● Goal
Look at the entries below and reproduce them exactly.

● Data to use
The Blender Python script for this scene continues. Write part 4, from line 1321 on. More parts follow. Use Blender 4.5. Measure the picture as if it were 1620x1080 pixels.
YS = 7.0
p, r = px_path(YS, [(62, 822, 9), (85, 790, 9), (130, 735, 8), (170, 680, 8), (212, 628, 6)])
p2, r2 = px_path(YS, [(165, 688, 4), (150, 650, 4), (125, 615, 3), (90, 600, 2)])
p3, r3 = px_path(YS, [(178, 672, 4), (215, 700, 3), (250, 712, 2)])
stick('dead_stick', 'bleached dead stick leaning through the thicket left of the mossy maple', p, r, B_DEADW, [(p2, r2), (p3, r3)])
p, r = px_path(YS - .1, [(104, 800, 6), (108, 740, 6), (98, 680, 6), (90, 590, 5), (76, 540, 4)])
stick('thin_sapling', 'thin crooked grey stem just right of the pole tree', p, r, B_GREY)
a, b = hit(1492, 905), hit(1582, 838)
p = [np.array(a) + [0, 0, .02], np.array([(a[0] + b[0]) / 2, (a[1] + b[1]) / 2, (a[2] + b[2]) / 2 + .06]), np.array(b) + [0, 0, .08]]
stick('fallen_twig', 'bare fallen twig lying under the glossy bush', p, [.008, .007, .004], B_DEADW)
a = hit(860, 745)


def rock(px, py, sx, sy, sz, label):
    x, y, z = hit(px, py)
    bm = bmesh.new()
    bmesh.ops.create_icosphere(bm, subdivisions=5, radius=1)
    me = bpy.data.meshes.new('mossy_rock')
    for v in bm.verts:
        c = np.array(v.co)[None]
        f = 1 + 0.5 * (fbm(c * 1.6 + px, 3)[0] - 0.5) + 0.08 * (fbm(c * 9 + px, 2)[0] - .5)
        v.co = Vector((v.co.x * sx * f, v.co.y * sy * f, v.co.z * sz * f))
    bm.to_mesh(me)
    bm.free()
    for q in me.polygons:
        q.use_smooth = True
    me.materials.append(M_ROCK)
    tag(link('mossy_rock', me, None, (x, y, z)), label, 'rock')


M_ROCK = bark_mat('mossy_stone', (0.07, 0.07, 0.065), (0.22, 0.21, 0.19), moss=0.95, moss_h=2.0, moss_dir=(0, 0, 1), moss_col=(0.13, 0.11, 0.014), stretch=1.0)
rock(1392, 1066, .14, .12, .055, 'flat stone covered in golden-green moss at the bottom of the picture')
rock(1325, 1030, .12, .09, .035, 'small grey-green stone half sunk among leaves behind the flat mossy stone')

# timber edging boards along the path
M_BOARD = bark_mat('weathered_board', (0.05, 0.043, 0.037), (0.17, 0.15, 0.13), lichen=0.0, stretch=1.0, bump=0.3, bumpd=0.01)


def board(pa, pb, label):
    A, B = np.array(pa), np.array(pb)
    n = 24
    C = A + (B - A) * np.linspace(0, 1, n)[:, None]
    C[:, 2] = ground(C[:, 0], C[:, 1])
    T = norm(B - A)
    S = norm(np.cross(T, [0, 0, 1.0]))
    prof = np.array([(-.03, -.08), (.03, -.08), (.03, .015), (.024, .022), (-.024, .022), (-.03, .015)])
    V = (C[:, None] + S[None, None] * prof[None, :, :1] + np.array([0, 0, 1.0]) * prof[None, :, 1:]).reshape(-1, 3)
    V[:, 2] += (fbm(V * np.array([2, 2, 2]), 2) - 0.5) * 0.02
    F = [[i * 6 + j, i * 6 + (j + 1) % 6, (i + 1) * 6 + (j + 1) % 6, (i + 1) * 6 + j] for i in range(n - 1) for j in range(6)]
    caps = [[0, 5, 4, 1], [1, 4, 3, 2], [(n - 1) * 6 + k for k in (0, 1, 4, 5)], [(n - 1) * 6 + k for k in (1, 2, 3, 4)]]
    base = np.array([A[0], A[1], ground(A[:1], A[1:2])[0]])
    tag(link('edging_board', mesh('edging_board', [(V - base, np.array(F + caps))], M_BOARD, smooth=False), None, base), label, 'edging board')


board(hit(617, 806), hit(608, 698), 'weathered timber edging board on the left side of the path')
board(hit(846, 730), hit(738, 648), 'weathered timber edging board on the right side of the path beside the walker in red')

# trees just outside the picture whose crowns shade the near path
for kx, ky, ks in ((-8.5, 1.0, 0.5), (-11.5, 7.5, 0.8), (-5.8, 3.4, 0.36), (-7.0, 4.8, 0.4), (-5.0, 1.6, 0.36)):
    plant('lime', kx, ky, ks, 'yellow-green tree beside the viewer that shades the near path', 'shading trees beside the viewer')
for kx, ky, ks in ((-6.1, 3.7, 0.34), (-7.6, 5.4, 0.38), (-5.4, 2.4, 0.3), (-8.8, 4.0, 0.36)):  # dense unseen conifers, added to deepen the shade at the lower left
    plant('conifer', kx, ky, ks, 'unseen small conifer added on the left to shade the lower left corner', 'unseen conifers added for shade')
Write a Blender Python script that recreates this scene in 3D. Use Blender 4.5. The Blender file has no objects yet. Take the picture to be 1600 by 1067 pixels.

● Expected output
The Blender Python script for this scene continues. Write part 4, from line 1321 on. More parts follow. Use Blender 4.5. Measure the picture as if it were 1620x1080 pixels.
YS = 7.0
p, r = px_path(YS, [(62, 822, 9), (85, 790, 9), (130, 735, 8), (170, 680, 8), (212, 628, 6)])
p2, r2 = px_path(YS, [(165, 688, 4), (150, 650, 4), (125, 615, 3), (90, 600, 2)])
p3, r3 = px_path(YS, [(178, 672, 4), (215, 700, 3), (250, 712, 2)])
stick('dead_stick', 'bleached dead stick leaning through the thicket left of the mossy maple', p, r, B_DEADW, [(p2, r2), (p3, r3)])
p, r = px_path(YS - .1, [(104, 800, 6), (108, 740, 6), (98, 680, 6), (90, 590, 5), (76, 540, 4)])
stick('thin_sapling', 'thin crooked grey stem just right of the pole tree', p, r, B_GREY)
a, b = hit(1492, 905), hit(1582, 838)
p = [np.array(a) + [0, 0, .02], np.array([(a[0] + b[0]) / 2, (a[1] + b[1]) / 2, (a[2] + b[2]) / 2 + .06]), np.array(b) + [0, 0, .08]]
stick('fallen_twig', 'bare fallen twig lying under the glossy bush', p, [.008, .007, .004], B_DEADW)
a = hit(860, 745)


def rock(px, py, sx, sy, sz, label):
    x, y, z = hit(px, py)
    bm = bmesh.new()
    bmesh.ops.create_icosphere(bm, subdivisions=5, radius=1)
    me = bpy.data.meshes.new('mossy_rock')
    for v in bm.verts:
        c = np.array(v.co)[None]
        f = 1 + 0.5 * (fbm(c * 1.6 + px, 3)[0] - 0.5) + 0.08 * (fbm(c * 9 + px, 2)[0] - .5)
        v.co = Vector((v.co.x * sx * f, v.co.y * sy * f, v.co.z * sz * f))
    bm.to_mesh(me)
    bm.free()
    for q in me.polygons:
        q.use_smooth = True
    me.materials.append(M_ROCK)
    tag(link('mossy_rock', me, None, (x, y, z)), label, 'rock')


M_ROCK = bark_mat('mossy_stone', (0.07, 0.07, 0.065), (0.22, 0.21, 0.19), moss=0.95, moss_h=2.0, moss_dir=(0, 0, 1), moss_col=(0.13, 0.11, 0.014), stretch=1.0)
rock(1392, 1066, .14, .12, .055, 'flat stone covered in golden-green moss at the bottom of the picture')
rock(1325, 1030, .12, .09, .035, 'small grey-green stone half sunk among leaves behind the flat mossy stone')

# timber edging boards along the path
M_BOARD = bark_mat('weathered_board', (0.05, 0.043, 0.037), (0.17, 0.15, 0.13), lichen=0.0, stretch=1.0, bump=0.3, bumpd=0.01)


def board(pa, pb, label):
    A, B = np.array(pa), np.array(pb)
    n = 24
    C = A + (B - A) * np.linspace(0, 1, n)[:, None]
    C[:, 2] = ground(C[:, 0], C[:, 1])
    T = norm(B - A)
    S = norm(np.cross(T, [0, 0, 1.0]))
    prof = np.array([(-.03, -.08), (.03, -.08), (.03, .015), (.024, .022), (-.024, .022), (-.03, .015)])
    V = (C[:, None] + S[None, None] * prof[None, :, :1] + np.array([0, 0, 1.0]) * prof[None, :, 1:]).reshape(-1, 3)
    V[:, 2] += (fbm(V * np.array([2, 2, 2]), 2) - 0.5) * 0.02
    F = [[i * 6 + j, i * 6 + (j + 1) % 6, (i + 1) * 6 + (j + 1) % 6, (i + 1) * 6 + j] for i in range(n - 1) for j in range(6)]
    caps = [[0, 5, 4, 1], [1, 4, 3, 2], [(n - 1) * 6 + k for k in (0, 1, 4, 5)], [(n - 1) * 6 + k for k in (1, 2, 3, 4)]]
    base = np.array([A[0], A[1], ground(A[:1], A[1:2])[0]])
    tag(link('edging_board', mesh('edging_board', [(V - base, np.array(F + caps))], M_BOARD, smooth=False), None, base), label, 'edging board')


board(hit(617, 806), hit(608, 698), 'weathered timber edging board on the left side of the path')
board(hit(846, 730), hit(738, 648), 'weathered timber edging board on the right side of the path beside the walker in red')

# trees just outside the picture whose crowns shade the near path
for kx, ky, ks in ((-8.5, 1.0, 0.5), (-11.5, 7.5, 0.8), (-5.8, 3.4, 0.36), (-7.0, 4.8, 0.4), (-5.0, 1.6, 0.36)):
    plant('lime', kx, ky, ks, 'yellow-green tree beside the viewer that shades the near path', 'shading trees beside the viewer')
for kx, ky, ks in ((-6.1, 3.7, 0.34), (-7.6, 5.4, 0.38), (-5.4, 2.4, 0.3), (-8.8, 4.0, 0.36)):  # dense unseen conifers, added to deepen the shade at the lower left
    plant('conifer', kx, ky, ks, 'unseen small conifer added on the left to shade the lower left corner', 'unseen conifers added for shade')
Write a Blender Python script that recreates this scene in 3D. Use Blender 4.5. The Blender file has no objects yet. Take the picture to be 1600 by 1067 pixels.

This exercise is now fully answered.